Concordo com ele quanto a “esquerda” e “direita” serem duas caixas vazias nas quais se coloca o que quiser. Lula e seu séquito fizeram o possível e o imaginável para demonizar eleitores de Bolsonaro e vilipendiar toda a região Sul (região de Gleisi Hoffmann, Janja e João Stédile, aliás). A guerra racial não colou, mas Bolsonaro e seu séquito fazem agora o possível e o imaginável para demonizar eleitores de Lula e apartar do Brasil toda a região Nordeste (mesmo que Bolsonaro tenha ganhado em Maceió e perdido na cidade de São Paulo). A cegueira é tamanha, que quando critico o bolsonarismo neste jornal ou em redes sociais, não falta quem xingue o meu estado ou infira que votei em Lula pelo mero fato de ser baiana. Essas pessoas devem achar que, se forem ao semiárido nordestino, vão encontrar um monte de vaqueiro de cabelo rosa. São desconectadas da realidade.
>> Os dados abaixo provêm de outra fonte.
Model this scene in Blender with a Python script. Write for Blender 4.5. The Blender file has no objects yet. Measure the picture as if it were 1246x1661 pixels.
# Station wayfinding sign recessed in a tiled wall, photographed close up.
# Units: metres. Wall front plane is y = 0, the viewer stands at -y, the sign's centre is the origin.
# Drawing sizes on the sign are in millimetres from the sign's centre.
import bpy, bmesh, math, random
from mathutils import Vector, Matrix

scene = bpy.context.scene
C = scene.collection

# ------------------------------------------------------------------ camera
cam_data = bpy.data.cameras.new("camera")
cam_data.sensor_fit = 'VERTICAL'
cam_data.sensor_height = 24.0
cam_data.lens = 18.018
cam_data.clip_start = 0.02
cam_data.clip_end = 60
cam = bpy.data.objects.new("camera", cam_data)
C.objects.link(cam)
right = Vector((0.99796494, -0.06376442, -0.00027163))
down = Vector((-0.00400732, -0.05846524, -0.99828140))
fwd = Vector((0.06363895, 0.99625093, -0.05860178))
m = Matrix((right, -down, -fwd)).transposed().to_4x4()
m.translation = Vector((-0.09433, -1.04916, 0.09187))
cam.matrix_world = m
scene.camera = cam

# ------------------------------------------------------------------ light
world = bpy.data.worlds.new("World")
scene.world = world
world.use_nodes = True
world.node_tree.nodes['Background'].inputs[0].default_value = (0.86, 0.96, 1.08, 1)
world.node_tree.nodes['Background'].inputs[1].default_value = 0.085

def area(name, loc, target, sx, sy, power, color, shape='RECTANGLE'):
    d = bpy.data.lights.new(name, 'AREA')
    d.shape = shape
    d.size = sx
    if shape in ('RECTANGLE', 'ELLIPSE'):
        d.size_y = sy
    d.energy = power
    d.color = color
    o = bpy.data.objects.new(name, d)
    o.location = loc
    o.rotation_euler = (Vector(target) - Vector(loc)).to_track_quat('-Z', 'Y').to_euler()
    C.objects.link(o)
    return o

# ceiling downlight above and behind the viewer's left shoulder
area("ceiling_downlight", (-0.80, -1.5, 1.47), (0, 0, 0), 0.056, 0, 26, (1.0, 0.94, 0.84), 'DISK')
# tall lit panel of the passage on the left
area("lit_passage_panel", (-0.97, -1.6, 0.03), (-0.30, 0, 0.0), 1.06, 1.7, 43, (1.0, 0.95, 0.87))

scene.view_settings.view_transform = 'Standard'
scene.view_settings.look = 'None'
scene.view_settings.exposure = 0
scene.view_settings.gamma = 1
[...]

O ex-presidente Bolsonaro, que voluntariamente passou de líder de massas a líder de seita, usou o seu Twitter esta semana para divulgar um youtuber aparentemente adolescente como prova de que os comunistas querem acabar com a liberdade de expressão no país. Do Partido da Causa Operária, que foi incluído no Inquérito das Fake News, que defendeu Monark publicamente mais de uma vez, e que aponta o absurdo da perseguição aos bolsonaristas ele não fala. Ele se esforça para que os seus liderados dividam o Brasil em esquerda-má e direita-boa.

Tal como o anarcocapitalismo (criticado no último artigo), a desintegração nacional é ambidestra. Larguem as redes sociais um pouco e vão socializar com os seus vizinhos e compatriotas que pensam diferente.